Northern College student Eric Denomme, left, joins Tori Hanson, director of trades and technology, and George Hughes, research project manager and consultant, to look over some research results.

Northern College's foray into applied research has resulted in many benefits beyond the final findings. Northern's students taking part in the research programs are developing new skills that make them more marketable to prospective employers.

“The students will leave with the ability to actually understand how to undertake applied research and that is solving practical problems,” said George Hughes, research project manager and consultant. “They are solving real-world problems, dealing with teams and dealing with realworld clients,” said Tori Hanson, director of trades and technology for the college.

The college, along with all other 23 colleges in the province, now belongs to Colleges Ontario Network forIndustry Innovation (CONII).

It connects Ontario's small- and medium-sized enterprises (SMEs) and other industry partners to the applied research and commercialization expertise of the colleges.

While Northern has dabbled in applied research previously, this last school year was the first one where it approached it systematically.

“We have done three projects and one will continue this year and another may not. But now the door is open for virtually every department to get involved,” Hanson said.

Timmins 100

This is one of a special series of articles that appeared in our July issue celebrating the 100th anniversary of the incorporation of the City of Timmins.

Large businesses have their own research capabilities but most SMEs don't. 

“To sustain the business they have to be adept at understanding that market and if they are too busy running the business and doing everything from bookkeeping to sales, they don't have time to do research,” Hughes said.

“Yet to stay in business, you have to reinvent yourself every five to seven years and it is those kinds of problems they come to us with.”

Those problems are solved in a succinct and short way – usually three to 12 weeks – but some research projects can run longer.

No matter how long the projects take, it means colleges will be changing the way they teach.

“Our experience here is that the course work is being transformed,” Hughes said. “First it is with technology and trades and then it will spill over to everything else.”

Colleges are often being informed by advisory committees to also teach the soft skills required such as communication and teamwork.

In addition to critical thinking, the students recognized the need to be professional, manage client expectations, book and plan meetings, take minutes, conduct followups, keep deadlines, submit hours and expense reports, and ensure confidentiality was adhered to if required.

“We all deal with confidentiality throughout our careers and to be actually doing this at the college level is a great advantage,” Hughes said.

Last year, Six Sigma was introduced to the students and faculty by Hughes and this school year, the next level of training will be offered.

Although participation is on a volunteer basis, the course was quickly filled. Elements of Six Sigma are also being incorporated into facets of the curriculum, starting with three-year programs and then with the two-year ones.

“The students who have these skills, when hired, probably have a six-month to a year leg up on those who don't,” he said. “They are more valuable to an employer.”

All three projects at Northern College were run in three different ways. One involved the whole class and the project became part of the deliverable to get a mark at the end of the year.

Select students applied to participate in another while one was cross-disciplined and involved a number of students and faculty.
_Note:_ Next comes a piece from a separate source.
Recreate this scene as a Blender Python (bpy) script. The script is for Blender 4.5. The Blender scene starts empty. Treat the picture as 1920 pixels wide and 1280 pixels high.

“All the models have worked and some are more work than others but all the students found the experience to be very valuable and they rose to the occasion and ate it up,” Hanson said.

The research projects can involve prototype development and improvements along with software and IT aspects.

The client has to share the cost of undertaking the project and the client may own the intellectual property once it is completed.

“What applied research has done for us is that it has enabled us to start to seed our graduates with more authentic critical thinking, innovation and improved productivity tools,” Hughes said. “Faculty, if involved, stay more cutting edge and they are working with current and future industry tools, software and lines.”